◆ Exercise ◆
Say the number of lines containing the string "this", and say nothing else.
====== Listed entries ======
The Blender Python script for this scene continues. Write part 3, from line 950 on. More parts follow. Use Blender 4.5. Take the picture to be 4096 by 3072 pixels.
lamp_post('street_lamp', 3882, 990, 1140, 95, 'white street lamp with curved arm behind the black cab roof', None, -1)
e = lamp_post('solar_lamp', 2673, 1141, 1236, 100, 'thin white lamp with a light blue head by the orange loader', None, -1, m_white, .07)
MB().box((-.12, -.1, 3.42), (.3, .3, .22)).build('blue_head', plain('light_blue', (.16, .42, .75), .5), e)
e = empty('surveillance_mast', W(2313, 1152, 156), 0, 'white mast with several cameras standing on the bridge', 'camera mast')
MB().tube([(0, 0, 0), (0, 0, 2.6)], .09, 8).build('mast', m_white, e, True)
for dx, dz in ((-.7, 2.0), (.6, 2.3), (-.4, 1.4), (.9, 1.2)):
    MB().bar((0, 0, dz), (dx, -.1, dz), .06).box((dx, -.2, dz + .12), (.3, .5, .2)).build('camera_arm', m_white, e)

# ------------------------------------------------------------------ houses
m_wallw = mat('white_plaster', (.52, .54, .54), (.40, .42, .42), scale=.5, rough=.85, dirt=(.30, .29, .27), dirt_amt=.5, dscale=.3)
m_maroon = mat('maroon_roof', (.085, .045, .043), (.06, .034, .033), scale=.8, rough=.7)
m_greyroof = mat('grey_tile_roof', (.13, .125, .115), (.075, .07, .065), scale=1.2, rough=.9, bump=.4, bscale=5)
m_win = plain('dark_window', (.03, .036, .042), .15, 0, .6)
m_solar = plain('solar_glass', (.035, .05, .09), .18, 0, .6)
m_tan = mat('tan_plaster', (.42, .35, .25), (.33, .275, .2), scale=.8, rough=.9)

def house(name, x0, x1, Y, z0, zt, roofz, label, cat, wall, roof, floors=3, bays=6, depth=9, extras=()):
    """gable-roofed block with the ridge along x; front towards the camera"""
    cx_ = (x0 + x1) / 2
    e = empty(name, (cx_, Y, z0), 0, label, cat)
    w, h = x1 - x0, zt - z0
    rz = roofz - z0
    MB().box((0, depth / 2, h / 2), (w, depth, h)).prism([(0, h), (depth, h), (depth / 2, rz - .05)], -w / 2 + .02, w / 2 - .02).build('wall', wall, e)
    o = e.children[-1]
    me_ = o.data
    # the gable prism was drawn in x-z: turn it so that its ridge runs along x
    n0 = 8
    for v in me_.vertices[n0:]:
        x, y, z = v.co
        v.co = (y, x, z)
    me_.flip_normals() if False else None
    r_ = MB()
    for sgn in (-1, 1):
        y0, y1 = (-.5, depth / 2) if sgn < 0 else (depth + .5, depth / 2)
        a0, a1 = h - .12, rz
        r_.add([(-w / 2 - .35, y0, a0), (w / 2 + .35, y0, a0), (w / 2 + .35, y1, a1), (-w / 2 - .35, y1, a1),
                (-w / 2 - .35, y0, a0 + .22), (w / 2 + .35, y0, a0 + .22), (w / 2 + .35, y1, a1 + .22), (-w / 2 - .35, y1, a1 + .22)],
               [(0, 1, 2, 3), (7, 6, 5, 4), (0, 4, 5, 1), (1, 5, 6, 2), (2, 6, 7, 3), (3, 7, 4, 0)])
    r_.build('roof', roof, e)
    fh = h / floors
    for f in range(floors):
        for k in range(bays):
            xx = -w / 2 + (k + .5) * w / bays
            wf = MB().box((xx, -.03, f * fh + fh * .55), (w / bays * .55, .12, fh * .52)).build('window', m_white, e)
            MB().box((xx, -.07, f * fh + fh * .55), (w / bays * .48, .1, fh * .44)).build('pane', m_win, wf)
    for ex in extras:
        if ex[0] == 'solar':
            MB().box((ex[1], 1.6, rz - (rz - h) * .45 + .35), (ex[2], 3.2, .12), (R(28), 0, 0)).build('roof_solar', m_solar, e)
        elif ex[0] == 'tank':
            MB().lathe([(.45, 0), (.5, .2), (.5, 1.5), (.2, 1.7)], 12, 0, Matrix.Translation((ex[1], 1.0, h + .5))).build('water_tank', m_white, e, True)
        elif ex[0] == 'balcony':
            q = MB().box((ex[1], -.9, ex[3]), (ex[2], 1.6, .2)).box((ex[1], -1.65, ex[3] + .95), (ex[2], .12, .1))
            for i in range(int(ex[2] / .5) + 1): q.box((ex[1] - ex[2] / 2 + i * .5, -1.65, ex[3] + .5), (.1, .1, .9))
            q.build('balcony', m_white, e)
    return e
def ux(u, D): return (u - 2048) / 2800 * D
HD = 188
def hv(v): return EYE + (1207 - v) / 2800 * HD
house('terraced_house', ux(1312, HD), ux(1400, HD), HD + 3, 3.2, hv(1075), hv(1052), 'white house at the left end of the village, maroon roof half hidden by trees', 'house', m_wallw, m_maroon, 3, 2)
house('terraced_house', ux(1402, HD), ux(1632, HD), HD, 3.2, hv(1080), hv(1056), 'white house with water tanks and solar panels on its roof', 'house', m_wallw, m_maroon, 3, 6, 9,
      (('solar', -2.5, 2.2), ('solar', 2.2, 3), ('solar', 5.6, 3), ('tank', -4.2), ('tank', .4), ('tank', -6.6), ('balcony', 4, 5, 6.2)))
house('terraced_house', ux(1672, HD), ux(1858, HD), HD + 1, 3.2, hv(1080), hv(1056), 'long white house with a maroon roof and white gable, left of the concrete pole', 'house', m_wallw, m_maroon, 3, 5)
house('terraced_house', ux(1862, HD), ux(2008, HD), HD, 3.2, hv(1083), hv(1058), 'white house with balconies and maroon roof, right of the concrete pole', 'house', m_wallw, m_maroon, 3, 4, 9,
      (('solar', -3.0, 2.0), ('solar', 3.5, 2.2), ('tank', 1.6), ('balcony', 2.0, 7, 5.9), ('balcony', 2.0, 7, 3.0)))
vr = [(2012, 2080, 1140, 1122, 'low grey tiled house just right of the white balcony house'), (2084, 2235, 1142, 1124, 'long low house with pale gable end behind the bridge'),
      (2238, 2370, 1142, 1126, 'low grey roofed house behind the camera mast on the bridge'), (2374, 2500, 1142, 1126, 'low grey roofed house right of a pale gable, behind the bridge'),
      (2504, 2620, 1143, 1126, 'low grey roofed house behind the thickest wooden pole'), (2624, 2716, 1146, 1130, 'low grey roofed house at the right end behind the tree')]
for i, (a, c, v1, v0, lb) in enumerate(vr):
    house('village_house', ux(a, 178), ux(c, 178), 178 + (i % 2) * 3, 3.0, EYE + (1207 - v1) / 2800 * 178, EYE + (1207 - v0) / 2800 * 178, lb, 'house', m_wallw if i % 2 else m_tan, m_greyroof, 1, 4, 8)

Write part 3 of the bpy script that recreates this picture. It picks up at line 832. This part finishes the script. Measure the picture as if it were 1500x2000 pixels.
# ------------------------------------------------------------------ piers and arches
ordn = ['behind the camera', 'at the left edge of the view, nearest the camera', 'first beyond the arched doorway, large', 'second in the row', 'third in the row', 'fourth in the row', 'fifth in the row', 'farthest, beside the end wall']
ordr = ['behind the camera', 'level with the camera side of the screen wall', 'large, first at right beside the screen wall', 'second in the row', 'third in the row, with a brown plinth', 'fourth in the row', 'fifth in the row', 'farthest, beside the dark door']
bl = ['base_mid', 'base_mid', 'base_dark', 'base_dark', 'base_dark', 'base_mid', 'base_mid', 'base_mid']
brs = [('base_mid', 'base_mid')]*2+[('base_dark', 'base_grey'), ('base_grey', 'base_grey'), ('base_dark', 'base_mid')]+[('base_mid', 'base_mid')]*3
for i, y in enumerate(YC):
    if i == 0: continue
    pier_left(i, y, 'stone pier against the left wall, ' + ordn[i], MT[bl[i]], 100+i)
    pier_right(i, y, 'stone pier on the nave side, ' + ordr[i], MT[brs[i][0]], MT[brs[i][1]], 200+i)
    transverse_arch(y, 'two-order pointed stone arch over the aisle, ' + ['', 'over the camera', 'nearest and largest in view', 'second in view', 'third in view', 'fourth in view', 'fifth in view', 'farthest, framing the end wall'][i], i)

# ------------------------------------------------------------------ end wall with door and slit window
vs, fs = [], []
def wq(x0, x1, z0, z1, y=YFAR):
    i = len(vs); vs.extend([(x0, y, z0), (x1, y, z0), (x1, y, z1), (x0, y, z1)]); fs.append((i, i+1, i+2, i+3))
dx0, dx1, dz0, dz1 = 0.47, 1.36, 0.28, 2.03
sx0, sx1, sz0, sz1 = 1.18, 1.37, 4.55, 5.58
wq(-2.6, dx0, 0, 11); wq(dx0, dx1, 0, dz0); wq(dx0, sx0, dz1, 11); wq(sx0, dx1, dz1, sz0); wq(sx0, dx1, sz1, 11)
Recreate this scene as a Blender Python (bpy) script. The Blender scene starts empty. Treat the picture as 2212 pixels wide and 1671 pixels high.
======
◆ Correct result ◆
3